AUSTIN, TX — As the mercury climbs and the Leon River begins its annual retreat into the mud, the citizens of Bell County find themselves engaged in the usual rituals of drought. We check the levels of Stillhouse Hollow; we dutifully observe our designated watering hours; we pray for a tropical disturbance in the Gulf.
But while the public focuses on the surface, a more profound and quiet catastrophe is unfolding in the darkness of our aquifers. It is a crisis not of climate, but of law.
A Relic of 1904
In 1904, the Texas Supreme Court adopted the “Rule of Capture,” a doctrine borrowed from an era when we believed groundwater moved via “secret, occult influences” that were impossible to map. The law is simple, brutal, and entirely incompatible with a state of 30 million souls: any landowner has the right to pump as much water as they can from beneath their land, even if it drains the wells of every neighbor for ten miles around.
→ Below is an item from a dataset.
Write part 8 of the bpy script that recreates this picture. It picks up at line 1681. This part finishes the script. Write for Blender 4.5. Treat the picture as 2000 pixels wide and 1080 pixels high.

In the eyes of the Texas legal system, the water under your home is yours only until your neighbor—perhaps a corporate agricultural conglomerate or a new high-density subdivision—installs a more powerful pump. At that moment, your “property right” evaporates as surely as a puddle in the July sun. There is no “fair share” in Texas groundwater. There is only the “biggest straw.”
The Illusion of Local Control
The state points to Groundwater Conservation Districts (GCDs) as the solution, a bureaucratic layer designed to give the illusion of local management. But these districts are often toothless tigers, caught between the hammer of state-mandated growth and the anvil of “ownership in place” lawsuits.
As we sit in April 2026, with over 60% of the state gripped by moderate to exceptional drought, the conflict is reaching a terminal velocity. In South Texas and the Hill Country, we are seeing the first skirmishes of what will become the Great Water War of the 21st Century. Long-standing family ranches are finding their wells dry, not because of the lack of rain, but because of the “right” of a distant municipality to mine the aquifer to satisfy the plumbing needs of a thousand new patio homes.
The Standard of Stewardship
Civilization is defined by the transition from the law of the jungle to the law of the community. Yet, in the realm of water, Texas remains firmly in the jungle. We treat our most precious, finite resource as a “finders-keepers” prize, ignoring the mechanical reality that our aquifers are shared basins, not private cisterns.
The “Mission to Civilize” requires a fundamental rejection of this 1904 fantasy. We must move toward a system of Correlative Rights, where the health of the entire aquifer takes precedence over the greed of the individual pumper. Until then, every “property right” in Texas is a half-truth, written in disappearing ink on a drying map.
A law that allows one man to legally bankrupt his neighbor’s future is not a law; it is a sanctioned raid. True property rights require a shared responsibility for the resources that make property habitable.